А потом наступает революция, и Грин пишет «Алые паруса», произведение, которое в советское время, естественно, практически не рассматривали с точки зрения евангельских реминисценций, в то время как такой взгляд на феерию помогает увидеть очень важные и сокровенные стороны не только в ней самой, но и в мировоззрении и творчестве Грина. Именно об этой вещи с точки зрения ее религиозности появились недавно две весьма любопытные, хотя и не бесспорные статьи.
Одна из них принадлежит священнику Пафнутию Жукову из Сыктывкара.

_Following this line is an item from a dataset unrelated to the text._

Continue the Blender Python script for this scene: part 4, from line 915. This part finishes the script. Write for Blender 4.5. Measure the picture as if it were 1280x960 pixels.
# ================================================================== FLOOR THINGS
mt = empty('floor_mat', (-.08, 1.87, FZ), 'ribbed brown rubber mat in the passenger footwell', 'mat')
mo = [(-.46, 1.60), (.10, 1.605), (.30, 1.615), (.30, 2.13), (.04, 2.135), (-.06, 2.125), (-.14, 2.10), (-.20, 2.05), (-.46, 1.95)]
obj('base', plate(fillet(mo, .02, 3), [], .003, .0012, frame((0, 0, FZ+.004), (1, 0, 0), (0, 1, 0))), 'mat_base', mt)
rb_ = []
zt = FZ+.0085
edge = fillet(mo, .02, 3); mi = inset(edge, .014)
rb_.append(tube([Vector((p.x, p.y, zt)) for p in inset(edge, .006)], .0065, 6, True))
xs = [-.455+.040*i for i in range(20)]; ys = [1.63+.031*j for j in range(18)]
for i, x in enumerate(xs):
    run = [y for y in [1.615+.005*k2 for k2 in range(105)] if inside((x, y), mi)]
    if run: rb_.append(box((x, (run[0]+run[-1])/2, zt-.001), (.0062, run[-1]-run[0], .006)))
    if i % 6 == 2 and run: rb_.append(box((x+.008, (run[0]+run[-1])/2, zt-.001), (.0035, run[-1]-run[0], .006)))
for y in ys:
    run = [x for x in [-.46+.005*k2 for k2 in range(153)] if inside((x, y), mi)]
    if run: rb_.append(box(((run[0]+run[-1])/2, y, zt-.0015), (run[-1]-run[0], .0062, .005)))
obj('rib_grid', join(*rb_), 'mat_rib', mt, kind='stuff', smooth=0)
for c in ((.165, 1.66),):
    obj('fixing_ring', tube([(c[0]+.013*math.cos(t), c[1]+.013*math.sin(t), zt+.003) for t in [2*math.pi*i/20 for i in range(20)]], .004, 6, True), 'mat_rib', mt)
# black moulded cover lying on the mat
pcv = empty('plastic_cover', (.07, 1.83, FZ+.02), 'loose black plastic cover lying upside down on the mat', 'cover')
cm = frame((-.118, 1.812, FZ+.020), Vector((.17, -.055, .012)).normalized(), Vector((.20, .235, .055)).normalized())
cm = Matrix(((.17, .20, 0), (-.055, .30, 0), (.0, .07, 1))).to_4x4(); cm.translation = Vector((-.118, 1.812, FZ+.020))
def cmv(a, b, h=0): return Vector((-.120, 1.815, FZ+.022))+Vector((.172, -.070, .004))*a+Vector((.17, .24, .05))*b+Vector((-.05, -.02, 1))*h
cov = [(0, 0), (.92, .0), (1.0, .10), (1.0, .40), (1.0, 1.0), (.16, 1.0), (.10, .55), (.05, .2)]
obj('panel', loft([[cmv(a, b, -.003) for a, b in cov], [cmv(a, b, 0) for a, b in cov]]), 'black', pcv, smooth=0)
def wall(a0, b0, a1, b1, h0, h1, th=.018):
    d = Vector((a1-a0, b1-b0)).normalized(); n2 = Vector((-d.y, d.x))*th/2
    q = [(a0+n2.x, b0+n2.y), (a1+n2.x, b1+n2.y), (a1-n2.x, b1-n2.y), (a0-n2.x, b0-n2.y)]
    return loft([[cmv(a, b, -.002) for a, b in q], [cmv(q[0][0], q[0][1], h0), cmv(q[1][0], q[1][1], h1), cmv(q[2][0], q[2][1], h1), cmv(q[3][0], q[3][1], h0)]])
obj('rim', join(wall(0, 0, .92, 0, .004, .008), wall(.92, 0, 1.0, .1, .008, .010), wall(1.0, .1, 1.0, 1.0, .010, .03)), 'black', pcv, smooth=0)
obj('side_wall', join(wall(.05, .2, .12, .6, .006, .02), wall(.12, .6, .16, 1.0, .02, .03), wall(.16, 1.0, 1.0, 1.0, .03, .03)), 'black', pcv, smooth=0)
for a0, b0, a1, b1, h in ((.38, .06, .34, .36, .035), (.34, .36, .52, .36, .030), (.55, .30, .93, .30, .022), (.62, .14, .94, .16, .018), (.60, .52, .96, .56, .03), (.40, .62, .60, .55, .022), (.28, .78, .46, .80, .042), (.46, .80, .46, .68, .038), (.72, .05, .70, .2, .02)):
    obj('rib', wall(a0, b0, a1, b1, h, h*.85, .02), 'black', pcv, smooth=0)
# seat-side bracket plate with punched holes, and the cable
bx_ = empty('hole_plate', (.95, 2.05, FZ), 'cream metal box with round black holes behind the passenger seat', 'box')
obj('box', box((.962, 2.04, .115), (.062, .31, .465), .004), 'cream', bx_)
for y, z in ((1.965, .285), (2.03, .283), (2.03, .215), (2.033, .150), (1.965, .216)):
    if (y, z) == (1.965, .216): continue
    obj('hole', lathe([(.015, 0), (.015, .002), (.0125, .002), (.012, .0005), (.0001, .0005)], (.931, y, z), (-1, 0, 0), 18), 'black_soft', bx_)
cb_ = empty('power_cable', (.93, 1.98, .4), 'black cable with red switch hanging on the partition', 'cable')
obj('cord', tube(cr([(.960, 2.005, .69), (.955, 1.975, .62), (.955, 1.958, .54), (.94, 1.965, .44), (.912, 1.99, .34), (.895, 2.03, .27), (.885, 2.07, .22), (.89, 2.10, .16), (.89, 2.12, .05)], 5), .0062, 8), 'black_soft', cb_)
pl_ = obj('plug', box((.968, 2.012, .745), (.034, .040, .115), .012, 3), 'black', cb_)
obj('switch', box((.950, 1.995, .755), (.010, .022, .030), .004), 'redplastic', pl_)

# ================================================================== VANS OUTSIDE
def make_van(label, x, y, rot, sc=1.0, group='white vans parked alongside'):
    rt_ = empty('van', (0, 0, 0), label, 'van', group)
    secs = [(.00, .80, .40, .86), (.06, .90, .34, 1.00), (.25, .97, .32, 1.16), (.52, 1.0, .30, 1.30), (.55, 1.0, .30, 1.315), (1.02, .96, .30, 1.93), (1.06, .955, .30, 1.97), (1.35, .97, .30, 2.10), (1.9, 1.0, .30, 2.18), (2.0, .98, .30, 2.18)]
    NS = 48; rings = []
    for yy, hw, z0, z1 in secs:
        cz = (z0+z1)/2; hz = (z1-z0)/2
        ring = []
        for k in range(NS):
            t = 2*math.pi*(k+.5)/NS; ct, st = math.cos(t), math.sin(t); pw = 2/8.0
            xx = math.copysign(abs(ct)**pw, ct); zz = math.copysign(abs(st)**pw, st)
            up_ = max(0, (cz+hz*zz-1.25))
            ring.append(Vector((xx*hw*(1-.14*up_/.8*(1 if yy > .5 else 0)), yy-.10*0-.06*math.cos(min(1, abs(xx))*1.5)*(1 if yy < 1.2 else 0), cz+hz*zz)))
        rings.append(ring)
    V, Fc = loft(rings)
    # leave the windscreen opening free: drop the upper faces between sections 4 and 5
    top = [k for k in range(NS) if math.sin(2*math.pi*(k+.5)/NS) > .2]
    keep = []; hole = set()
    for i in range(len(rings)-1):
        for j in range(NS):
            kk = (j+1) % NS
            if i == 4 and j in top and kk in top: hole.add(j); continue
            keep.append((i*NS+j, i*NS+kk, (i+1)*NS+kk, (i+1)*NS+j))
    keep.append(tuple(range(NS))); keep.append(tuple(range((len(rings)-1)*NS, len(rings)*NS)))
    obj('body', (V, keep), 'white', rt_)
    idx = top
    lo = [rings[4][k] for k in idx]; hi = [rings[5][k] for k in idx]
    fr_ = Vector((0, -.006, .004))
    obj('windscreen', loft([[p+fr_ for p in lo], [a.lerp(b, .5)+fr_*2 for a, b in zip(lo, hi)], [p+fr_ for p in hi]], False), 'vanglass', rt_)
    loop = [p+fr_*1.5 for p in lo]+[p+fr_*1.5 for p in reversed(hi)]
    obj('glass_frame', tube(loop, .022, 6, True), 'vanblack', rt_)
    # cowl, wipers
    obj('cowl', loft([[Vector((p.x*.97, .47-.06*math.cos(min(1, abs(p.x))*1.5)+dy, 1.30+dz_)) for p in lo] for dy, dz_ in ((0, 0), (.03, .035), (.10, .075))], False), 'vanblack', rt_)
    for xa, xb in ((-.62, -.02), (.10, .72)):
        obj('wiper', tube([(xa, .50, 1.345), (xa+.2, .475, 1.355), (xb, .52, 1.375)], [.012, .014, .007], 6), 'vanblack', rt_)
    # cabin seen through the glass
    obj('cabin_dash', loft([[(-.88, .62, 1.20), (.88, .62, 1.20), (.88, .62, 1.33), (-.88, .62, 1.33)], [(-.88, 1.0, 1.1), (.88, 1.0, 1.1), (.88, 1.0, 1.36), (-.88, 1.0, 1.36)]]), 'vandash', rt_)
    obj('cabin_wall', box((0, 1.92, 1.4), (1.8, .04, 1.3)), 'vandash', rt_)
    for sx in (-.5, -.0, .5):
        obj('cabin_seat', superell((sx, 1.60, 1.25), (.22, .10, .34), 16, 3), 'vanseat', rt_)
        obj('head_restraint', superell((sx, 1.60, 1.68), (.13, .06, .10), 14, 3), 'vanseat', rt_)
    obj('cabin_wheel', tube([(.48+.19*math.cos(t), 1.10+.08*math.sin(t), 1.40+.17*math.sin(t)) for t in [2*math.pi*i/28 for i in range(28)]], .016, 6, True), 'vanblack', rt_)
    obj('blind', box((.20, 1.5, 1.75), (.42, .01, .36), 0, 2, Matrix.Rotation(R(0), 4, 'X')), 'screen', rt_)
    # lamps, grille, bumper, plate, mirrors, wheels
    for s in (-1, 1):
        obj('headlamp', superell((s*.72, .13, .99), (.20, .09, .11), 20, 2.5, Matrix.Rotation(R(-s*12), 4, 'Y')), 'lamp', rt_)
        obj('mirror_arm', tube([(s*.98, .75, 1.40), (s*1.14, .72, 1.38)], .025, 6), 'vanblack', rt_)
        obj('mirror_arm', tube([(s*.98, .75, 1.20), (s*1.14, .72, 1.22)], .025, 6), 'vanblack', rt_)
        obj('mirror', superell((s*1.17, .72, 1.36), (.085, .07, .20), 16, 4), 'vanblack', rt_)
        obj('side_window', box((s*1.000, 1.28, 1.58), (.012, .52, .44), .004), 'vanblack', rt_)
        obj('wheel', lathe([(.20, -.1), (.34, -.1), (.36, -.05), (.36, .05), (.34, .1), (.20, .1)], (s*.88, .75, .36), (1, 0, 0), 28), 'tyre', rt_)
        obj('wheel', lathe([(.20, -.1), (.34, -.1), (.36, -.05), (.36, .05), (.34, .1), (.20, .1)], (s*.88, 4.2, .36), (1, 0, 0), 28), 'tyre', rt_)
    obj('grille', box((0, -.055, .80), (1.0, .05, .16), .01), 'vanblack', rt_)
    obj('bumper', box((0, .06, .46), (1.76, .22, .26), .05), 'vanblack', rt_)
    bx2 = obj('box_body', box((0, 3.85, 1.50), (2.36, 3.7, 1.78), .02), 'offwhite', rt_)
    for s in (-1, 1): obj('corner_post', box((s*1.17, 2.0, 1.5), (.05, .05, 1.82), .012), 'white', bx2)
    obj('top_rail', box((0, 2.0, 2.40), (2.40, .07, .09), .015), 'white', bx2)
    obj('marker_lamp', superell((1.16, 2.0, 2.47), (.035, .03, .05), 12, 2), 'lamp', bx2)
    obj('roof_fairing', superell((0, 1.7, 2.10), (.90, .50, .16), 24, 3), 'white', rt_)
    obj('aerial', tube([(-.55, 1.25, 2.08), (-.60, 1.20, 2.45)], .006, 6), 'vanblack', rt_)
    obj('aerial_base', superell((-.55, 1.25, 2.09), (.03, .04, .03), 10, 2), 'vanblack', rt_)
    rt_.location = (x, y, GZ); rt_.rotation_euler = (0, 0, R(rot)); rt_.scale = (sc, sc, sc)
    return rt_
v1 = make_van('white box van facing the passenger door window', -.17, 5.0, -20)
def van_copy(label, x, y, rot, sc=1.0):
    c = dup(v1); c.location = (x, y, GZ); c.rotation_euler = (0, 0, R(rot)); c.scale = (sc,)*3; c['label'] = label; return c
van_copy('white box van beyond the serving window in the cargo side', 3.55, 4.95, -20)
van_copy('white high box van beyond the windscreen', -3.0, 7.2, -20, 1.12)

«„Алые паруса“ – любимая книга множества юных мечтателей. Но есть в ней тайна, которая по сей день сокрыта от большинства читателей – молодых и старых. От молодых потому, что они, воспринимая книгу мечтательным сердцем, не ведают особого духовного ключа, указывающего на ее иносказательное значение; а от старых потому, что, читая сердцем умудренным и усталым, они только лишь отдыхают, возвращаясь к бесценным минутам далекой юности. Но прошу вас, присмотритесь к этой книге внимательней. Она наполнена особыми символами, указывающими на тайны духовной жизни, а ключ к пониманию этой сказочной феерии можно найти на страницах Евангелия…
Один из самых значительных символов книги – это, конечно, море.
Море в „Алых парусах“ – это не только то великое пространство, в которое с надеждой на счастье вглядывается Ассоль, но еще и беспредельность пространства и времени того сверхъестественного мира, в котором только и может зародиться и совершиться то, что кажется невозможным для приземленного ума. Море – образ того беспредельного и вечного бытия, которое то бурно и грозно, то почти неслышно воздыхает и плещется у самого порога нашего восприятия, оставаясь не доступным пониманию.